Now, the mushroom acting as the only source of food, it needed to grow from something - the cultivators used dead bodies as substrate. Morbid but functional. After years being stuck in darkness, human flesh and mushroom as the only source of food, the survivors were psychologically long gone. To try to dig yourself out was impossible, the noise attracted any that wanted to use your body as a source of nutrition or as a substrate. But yet another horror slowly grown in the background - the mushroom that ultimately saved many started spreading, changing, ever hungry now for what it was used to - for human flesh. It also is found out that a “Nazi” bell is present in the complex, spilling out irradiated water, which seeped through the entire bunker complex, killing everything is its path, and worse of all, mutating the mushroom. The mushroom started to devour the entire surviving populace, growing through wall cracks and crannies, almost as if the mushroom became a stomach, and everyone was in it, being eaten alive.
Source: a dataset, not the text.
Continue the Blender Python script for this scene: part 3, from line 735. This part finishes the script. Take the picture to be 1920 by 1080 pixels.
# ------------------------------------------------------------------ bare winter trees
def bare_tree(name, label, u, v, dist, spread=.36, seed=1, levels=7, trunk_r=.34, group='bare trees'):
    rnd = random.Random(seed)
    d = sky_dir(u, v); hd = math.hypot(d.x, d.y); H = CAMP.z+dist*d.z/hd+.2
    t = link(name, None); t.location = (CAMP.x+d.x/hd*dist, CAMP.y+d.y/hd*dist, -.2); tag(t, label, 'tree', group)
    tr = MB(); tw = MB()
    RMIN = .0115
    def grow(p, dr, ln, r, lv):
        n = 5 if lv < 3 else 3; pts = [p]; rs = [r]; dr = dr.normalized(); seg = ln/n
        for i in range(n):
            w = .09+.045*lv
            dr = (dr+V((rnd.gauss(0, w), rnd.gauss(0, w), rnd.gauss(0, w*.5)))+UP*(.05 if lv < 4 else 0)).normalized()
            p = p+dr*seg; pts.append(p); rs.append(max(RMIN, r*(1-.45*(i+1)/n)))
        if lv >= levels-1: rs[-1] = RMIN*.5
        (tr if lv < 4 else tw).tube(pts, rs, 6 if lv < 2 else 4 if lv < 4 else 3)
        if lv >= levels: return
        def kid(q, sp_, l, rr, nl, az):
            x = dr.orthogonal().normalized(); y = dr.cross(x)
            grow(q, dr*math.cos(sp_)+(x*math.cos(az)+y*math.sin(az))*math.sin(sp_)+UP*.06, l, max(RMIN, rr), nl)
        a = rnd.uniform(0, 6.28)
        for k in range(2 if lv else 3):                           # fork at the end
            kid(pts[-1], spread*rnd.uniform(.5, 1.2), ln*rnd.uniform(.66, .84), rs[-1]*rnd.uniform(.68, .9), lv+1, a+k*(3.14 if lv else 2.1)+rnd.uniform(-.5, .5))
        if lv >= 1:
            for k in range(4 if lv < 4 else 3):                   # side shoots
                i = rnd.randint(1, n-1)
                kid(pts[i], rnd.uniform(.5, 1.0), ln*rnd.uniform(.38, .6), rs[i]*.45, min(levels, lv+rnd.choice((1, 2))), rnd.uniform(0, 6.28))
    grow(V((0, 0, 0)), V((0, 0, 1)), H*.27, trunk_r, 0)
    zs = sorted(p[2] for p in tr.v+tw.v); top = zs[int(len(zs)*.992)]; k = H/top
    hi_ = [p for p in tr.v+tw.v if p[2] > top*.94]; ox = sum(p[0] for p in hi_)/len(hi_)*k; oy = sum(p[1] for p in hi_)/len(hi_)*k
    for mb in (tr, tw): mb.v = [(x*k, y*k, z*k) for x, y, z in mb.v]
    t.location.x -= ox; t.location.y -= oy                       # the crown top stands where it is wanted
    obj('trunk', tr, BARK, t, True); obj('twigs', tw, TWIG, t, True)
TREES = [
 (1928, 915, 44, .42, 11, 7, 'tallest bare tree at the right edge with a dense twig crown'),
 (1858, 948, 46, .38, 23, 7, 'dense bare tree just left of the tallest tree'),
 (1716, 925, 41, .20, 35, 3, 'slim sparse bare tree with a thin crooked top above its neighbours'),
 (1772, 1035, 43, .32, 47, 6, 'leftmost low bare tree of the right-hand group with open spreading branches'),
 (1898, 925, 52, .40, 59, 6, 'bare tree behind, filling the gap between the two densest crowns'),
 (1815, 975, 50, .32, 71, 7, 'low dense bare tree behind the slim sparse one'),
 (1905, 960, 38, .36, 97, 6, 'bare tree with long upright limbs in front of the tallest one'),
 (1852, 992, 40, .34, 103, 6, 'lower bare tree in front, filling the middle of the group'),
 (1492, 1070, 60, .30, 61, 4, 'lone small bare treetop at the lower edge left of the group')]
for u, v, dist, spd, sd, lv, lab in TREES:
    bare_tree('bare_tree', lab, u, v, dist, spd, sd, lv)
With most people dead, or mutated and crazed by the mushroom and the environment, Karel arrives to the complex through a crack in the mountain. In this extremely hostile environment, he has to survive, explore the complex and find a way out. Few inside are still a bit sane, and start talking to Karel through pipes and intercoms, that there is a supposed “hidden golden exit”, for Hitler himself. Through Karel’s help and knowledge, they will try to rediscover this golden exit, and try to get out.

Bunker

The Environment Creation Pipeline

The environment in this case is designed around the fact that small indie team would be in charge of production. This means that the fastest and easiest means of production were researched, in order to stay within supposed budgets but still keep the visual quality. Therefore, through R&D, I have concluded that:

  • Models need to be modelled with UV unwrapping in mind - should be as easy to unwrap as possible (for example leave the polygons when should be seams disconnected, more vertexes, but much faster unwrapping speed).
  • No high to low baking of models. Making two models for one has priority.
  • Normal maps should be auto generated, but very flat, almost not present at all.
  • No roughness maps, except for very metallic objects or wet vertex painting for puddles.
  • No auto generated textures - It is fast, but textures are what will make the models pop in this case, and they have to look natural.
  • Good hand UV unwrapping is essential, so it’s readable in photoshop (straight polygons, seams should be in natural and hideable places…)
  • Depending on the size of the model, automatically the artist should choose corresponding texture size (for example door 1024px, and a cup should have 128px) to keep the scene pixel density uniform.
  • Preselected source textures and decals are chosen. A bunker is build from one concrete material in real life, this means that textures are going to have one concrete material. Same with wood, metal, paint. Decals are created for leaks, rust, holes, words, numbering, etc. All of these have to fit together and must be interchangeable.
  • Textures should be made in photoshop from scratch, from pre-selected textures, finished of with decals that would be in natural places, and dirt.
  • Main structure models have to be modular.

Following this set of instructions, few scenes were created to check the speed of the production, and the general atmosphere and vibe.

Bunker

Thank you for reading my take on this environment and story. The scenes are not perfect, but what does interest me the most is to develop a workflow that is efficient, while still keeping the desired visual quality.